Gordon Moore addresses crowd at groundbreaking celebration for Betty Irene Moore Hall.
Gordon Moore addresses crowd at groundbreaking celebration for Betty Irene Moore Hall.

Investing in innovation

Doug Busch spent more than 20 years working at Intel Corporation, the world’s largest manufacturer of computer chips and a leading manufacturer of computer, networking and communications products. He served as chief information officer for several years, overseeing a budget of more than $1 billion and as chief technology officer for Intel’s health care business. He also serves on the board of Blue Shield of California. In all of these roles, he has been a passionate advocate for applying technology and systematic improvement to get the most out of every investment.

Today, he invests personally in the mission of the Betty Irene Moore School of Nursing at UC Davis as a founding donor and as a member of the school’s National Advisory Council. He took on this role enthusiastically after understanding Founding Dean Heather M. Young’s vision and the culture of change she is creating. Supporting the goals of the Gordon and Betty Moore Foundation is also very important to Busch.

“I started supporting the School of Nursing because I believe in the mission and approach of the school’s leadership, and because I feel a strong sense of gratitude to Gordon Moore for the opportunities he and Intel provided me for more than two decades,” explains Busch, who along with his wife, Julie, established the Busch Family Endowed Fund. “The School of Nursing is focused on preparing graduates to be change agents in health care. The graduate programs enable talented professionals to build the skills needed to solve the problems of our health care system.”

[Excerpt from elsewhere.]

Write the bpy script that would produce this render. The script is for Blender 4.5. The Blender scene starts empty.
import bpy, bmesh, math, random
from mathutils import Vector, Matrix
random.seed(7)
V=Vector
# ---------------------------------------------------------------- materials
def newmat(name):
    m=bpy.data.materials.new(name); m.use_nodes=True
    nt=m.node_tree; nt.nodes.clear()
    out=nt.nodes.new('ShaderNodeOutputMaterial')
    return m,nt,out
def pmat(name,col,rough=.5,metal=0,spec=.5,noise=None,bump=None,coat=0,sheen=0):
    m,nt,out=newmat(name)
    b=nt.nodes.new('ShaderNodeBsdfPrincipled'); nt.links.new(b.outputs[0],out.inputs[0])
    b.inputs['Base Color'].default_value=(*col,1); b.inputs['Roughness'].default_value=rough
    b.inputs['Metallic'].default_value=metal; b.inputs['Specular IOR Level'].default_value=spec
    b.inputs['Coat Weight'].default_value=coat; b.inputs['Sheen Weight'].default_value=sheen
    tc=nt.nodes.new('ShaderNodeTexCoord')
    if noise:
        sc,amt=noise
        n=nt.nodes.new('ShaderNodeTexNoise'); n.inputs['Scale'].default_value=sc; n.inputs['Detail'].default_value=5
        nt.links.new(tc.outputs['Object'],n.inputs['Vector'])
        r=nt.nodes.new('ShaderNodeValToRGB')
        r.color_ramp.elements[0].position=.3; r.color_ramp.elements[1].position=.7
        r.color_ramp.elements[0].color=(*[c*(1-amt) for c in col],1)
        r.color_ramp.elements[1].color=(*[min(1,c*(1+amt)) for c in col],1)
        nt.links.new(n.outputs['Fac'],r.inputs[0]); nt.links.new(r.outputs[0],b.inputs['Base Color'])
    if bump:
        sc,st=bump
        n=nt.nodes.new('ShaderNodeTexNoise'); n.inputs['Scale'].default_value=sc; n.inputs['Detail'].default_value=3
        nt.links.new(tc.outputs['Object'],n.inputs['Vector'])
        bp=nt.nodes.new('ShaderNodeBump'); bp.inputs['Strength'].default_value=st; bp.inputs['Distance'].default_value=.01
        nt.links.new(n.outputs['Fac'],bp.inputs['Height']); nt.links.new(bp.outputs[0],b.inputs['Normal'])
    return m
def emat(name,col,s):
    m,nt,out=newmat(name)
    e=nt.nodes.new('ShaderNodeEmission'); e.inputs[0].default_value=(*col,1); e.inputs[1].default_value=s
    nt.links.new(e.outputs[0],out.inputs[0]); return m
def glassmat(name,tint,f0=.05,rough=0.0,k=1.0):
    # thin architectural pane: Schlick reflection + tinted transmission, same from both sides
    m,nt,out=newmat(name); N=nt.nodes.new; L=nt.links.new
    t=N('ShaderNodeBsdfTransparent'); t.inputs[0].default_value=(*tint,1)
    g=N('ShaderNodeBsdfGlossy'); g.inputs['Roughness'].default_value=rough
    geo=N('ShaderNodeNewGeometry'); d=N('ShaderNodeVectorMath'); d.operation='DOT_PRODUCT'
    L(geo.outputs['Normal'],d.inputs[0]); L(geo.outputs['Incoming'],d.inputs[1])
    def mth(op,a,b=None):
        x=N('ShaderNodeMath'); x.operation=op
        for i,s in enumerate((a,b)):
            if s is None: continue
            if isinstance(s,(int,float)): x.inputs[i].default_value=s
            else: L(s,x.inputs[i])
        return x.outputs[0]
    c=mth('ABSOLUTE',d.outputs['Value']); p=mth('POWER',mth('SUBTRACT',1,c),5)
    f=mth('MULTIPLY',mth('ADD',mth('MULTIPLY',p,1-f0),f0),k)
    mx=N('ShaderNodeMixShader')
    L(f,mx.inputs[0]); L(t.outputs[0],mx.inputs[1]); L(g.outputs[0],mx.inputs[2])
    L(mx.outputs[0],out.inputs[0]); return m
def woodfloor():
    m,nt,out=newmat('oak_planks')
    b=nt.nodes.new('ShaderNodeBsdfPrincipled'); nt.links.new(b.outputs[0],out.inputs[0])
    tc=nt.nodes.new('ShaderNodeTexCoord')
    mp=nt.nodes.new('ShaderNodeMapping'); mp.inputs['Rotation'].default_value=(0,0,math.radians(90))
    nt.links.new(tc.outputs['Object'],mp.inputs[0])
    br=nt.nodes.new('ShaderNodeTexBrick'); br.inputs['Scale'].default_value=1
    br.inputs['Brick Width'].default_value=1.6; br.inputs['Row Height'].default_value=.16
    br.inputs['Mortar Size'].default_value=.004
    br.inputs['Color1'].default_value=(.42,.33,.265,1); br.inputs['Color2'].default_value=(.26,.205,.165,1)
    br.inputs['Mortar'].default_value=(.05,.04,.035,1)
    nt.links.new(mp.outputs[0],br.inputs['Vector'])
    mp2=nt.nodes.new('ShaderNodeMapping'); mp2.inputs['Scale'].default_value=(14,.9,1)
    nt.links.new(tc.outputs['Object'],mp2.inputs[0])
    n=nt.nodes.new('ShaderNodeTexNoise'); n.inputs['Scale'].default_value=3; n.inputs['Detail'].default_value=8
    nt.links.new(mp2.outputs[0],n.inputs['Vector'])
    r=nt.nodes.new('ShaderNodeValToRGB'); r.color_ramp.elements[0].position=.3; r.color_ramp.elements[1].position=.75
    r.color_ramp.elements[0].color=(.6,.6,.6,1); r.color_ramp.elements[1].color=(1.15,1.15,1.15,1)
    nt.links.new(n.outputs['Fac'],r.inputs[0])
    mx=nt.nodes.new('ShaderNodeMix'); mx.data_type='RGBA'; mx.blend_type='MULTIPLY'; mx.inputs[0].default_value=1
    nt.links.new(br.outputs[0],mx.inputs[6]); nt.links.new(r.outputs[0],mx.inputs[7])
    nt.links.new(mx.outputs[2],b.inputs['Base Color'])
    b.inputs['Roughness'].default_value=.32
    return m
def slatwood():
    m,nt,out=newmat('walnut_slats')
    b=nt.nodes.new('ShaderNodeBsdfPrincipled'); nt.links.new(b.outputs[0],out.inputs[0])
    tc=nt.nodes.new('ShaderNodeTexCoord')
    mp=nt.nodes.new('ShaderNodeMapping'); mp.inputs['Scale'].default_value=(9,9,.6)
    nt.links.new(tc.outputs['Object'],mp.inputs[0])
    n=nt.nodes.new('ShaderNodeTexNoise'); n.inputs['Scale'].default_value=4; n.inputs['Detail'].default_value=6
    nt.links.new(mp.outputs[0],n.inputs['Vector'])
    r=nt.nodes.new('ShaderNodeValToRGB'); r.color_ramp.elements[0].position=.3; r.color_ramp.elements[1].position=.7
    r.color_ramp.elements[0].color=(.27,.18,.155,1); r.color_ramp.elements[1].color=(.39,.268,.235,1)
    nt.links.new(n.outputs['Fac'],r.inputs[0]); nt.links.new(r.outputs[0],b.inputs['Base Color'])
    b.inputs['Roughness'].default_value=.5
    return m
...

Busch, along with a few Intel alumni, visited with Gordon Moore, Intel founder, in November at the groundbreaking for Betty Irene Moore Hall, named after Moore’s wife. Busch agrees with Moore’s assertion that the School of Nursing exceeds expectations.

“The more I learn about the diverse faculty driving the programs and the students graduating from the school, the more I am convinced that supporting these mid-career professionals will help ensure that needed change can originate from the middle of health care organizations,” Busch says.